**Provided material**
/---

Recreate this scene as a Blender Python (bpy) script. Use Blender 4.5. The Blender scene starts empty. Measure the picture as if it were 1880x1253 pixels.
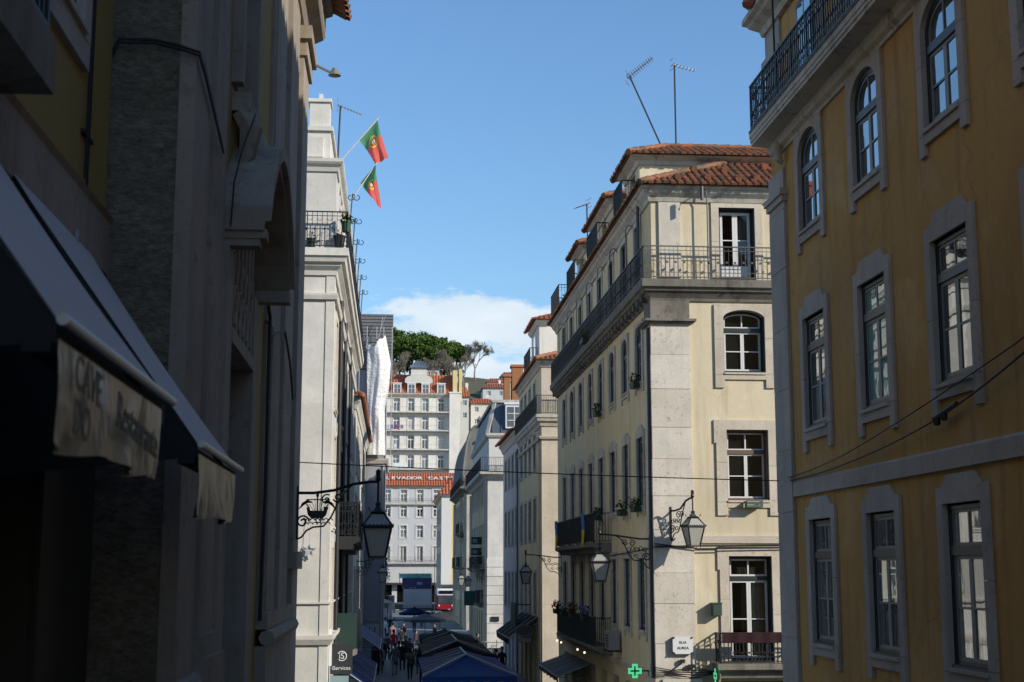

\---
/---

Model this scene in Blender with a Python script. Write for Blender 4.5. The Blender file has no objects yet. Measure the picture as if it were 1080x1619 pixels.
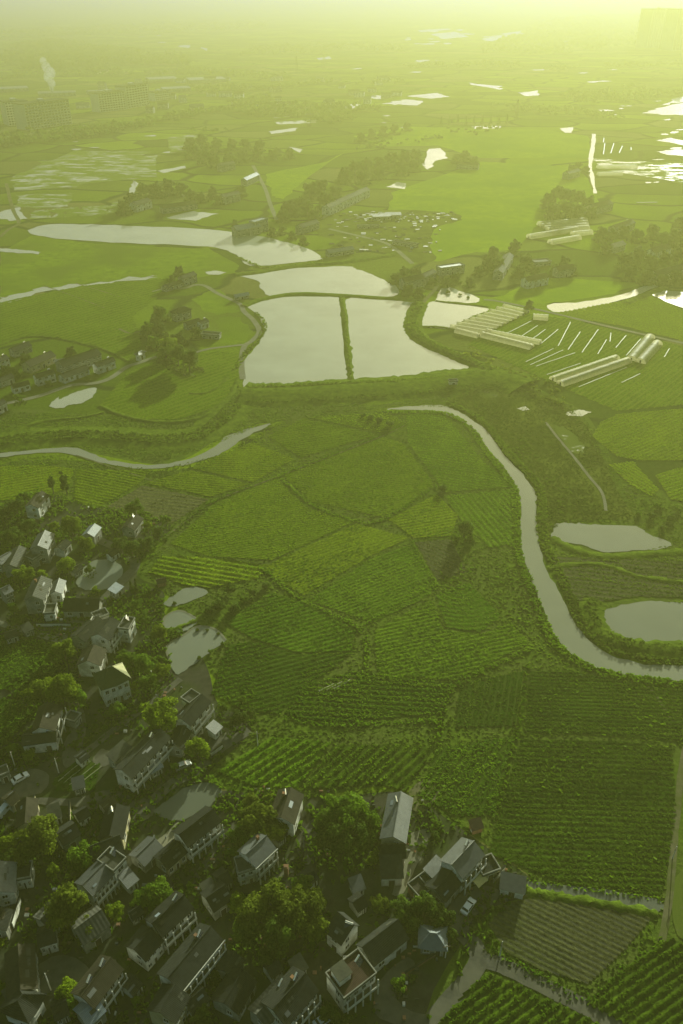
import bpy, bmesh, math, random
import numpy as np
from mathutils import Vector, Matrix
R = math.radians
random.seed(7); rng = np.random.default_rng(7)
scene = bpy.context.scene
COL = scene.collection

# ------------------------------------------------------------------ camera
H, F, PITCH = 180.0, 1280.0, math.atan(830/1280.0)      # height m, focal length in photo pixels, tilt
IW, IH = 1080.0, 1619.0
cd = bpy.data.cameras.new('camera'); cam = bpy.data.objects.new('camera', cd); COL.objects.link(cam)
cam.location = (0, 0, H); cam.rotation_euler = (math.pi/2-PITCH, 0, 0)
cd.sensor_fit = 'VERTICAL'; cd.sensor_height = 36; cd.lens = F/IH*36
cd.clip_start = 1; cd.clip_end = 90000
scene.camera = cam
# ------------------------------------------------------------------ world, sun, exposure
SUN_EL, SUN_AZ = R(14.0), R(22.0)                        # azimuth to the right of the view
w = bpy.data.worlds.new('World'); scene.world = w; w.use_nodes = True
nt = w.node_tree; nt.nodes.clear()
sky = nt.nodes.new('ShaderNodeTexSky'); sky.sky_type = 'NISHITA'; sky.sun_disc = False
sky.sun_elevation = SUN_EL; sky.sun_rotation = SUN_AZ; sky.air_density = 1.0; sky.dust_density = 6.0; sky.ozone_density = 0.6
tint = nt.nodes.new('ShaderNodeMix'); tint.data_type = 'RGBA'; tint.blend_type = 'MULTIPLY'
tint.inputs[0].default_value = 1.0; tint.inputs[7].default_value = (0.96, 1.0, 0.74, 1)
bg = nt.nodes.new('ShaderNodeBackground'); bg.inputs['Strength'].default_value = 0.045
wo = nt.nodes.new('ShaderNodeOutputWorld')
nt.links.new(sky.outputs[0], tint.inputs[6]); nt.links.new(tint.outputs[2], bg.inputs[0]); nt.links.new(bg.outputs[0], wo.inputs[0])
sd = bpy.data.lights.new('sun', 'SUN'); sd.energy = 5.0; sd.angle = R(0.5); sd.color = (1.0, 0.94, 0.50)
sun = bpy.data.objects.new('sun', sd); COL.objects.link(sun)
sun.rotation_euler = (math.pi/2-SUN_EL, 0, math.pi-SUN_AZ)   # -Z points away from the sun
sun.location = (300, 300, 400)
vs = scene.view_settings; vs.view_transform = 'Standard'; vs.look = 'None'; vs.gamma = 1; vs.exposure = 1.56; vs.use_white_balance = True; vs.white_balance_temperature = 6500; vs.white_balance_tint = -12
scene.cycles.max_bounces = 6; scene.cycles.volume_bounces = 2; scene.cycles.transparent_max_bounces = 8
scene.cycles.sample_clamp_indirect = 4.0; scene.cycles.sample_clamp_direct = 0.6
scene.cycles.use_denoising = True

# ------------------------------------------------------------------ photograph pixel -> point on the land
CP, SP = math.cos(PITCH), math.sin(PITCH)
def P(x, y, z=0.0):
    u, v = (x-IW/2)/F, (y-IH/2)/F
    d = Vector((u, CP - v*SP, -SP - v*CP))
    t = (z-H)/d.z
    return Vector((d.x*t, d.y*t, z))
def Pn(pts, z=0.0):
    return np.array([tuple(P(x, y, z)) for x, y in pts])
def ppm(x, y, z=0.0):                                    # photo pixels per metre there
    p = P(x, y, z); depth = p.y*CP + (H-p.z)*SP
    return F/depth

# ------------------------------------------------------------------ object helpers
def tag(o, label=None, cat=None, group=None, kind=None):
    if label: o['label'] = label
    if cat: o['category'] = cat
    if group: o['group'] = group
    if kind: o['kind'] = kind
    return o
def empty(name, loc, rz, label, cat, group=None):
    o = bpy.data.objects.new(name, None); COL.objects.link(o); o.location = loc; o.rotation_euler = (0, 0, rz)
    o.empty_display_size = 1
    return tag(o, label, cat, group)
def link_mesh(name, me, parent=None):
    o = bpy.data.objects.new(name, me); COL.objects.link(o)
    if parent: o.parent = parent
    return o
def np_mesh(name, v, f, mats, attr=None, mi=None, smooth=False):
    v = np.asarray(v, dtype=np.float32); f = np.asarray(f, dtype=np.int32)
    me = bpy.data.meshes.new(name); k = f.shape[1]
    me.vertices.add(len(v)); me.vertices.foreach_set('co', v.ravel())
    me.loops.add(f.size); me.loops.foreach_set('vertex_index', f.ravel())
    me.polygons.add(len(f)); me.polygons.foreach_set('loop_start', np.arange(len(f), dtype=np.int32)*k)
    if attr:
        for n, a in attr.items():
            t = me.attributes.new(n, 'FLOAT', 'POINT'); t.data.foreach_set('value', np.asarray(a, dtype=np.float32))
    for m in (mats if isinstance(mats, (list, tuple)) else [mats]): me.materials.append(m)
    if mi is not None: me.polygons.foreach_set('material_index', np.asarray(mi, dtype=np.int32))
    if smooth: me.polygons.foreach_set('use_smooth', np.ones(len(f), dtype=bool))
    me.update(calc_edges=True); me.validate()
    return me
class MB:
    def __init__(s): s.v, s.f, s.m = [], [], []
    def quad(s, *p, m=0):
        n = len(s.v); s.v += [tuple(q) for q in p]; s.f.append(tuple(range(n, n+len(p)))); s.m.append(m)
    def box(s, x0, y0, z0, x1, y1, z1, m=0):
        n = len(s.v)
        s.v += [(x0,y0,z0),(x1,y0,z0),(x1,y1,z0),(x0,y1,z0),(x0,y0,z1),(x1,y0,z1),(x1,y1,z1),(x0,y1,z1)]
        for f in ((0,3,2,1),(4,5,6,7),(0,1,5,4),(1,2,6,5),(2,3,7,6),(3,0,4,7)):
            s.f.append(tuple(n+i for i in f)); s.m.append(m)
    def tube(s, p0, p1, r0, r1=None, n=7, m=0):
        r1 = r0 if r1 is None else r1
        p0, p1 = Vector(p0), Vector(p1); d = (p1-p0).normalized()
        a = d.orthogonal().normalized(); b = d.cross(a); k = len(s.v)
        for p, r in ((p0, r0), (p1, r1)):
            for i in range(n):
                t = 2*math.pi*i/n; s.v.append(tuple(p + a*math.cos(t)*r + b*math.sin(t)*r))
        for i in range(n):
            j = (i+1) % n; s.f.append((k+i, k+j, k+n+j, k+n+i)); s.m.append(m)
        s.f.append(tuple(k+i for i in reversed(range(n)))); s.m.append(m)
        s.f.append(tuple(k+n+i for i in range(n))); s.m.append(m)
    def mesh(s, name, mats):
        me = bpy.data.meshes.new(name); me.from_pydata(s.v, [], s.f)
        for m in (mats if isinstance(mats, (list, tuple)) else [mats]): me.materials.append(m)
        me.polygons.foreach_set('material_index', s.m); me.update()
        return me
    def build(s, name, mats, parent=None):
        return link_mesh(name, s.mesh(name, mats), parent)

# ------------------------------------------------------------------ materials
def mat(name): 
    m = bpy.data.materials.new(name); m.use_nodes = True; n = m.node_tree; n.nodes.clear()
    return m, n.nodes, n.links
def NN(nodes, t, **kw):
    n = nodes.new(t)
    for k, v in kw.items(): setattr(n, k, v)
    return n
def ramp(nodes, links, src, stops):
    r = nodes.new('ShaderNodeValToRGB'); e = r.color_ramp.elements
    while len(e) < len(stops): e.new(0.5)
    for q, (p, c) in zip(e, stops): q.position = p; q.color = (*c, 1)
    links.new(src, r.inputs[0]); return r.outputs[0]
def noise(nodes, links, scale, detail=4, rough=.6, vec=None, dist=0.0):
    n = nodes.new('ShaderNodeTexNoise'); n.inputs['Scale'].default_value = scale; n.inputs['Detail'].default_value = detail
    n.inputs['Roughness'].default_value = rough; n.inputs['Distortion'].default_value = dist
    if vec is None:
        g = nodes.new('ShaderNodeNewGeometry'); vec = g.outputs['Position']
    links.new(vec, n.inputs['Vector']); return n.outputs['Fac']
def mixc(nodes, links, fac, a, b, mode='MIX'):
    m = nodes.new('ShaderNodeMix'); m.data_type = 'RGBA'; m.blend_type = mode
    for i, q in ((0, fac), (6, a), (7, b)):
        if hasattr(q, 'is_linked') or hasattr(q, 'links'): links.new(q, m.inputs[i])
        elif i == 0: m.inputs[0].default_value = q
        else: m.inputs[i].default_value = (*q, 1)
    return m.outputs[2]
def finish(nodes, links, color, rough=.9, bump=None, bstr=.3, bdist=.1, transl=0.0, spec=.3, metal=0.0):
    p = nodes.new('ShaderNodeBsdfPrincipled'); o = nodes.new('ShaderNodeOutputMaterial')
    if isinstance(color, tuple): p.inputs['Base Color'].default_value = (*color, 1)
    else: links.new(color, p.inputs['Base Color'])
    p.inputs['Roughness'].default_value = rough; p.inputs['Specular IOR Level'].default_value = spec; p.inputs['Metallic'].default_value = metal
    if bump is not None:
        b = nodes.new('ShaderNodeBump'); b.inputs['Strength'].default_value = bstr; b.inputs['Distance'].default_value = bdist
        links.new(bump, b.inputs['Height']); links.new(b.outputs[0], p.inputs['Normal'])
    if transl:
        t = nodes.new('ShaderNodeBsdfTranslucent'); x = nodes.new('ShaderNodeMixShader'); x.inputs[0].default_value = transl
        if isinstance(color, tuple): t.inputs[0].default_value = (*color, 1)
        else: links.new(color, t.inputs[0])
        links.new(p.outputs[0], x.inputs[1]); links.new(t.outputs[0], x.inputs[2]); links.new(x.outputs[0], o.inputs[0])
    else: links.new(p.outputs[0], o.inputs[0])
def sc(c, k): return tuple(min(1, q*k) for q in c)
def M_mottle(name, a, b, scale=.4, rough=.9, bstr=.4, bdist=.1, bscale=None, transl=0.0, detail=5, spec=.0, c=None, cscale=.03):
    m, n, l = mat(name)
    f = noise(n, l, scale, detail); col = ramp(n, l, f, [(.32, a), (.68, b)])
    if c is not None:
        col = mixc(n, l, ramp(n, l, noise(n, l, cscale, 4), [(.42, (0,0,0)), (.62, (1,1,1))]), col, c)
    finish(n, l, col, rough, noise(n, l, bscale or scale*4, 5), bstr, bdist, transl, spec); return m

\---

**Task brief**
Repeat exactly the stretch of lines that opens with the line containing "Model this scene" and closes with the line containing "COL = scene.collection". Leave the pictures out, and add nothing.

**Result**
Model this scene in Blender with a Python script. Write for Blender 4.5. The Blender file has no objects yet. Measure the picture as if it were 1080x1619 pixels.
import bpy, bmesh, math, random
import numpy as np
from mathutils import Vector, Matrix
R = math.radians
random.seed(7); rng = np.random.default_rng(7)
scene = bpy.context.scene
COL = scene.collection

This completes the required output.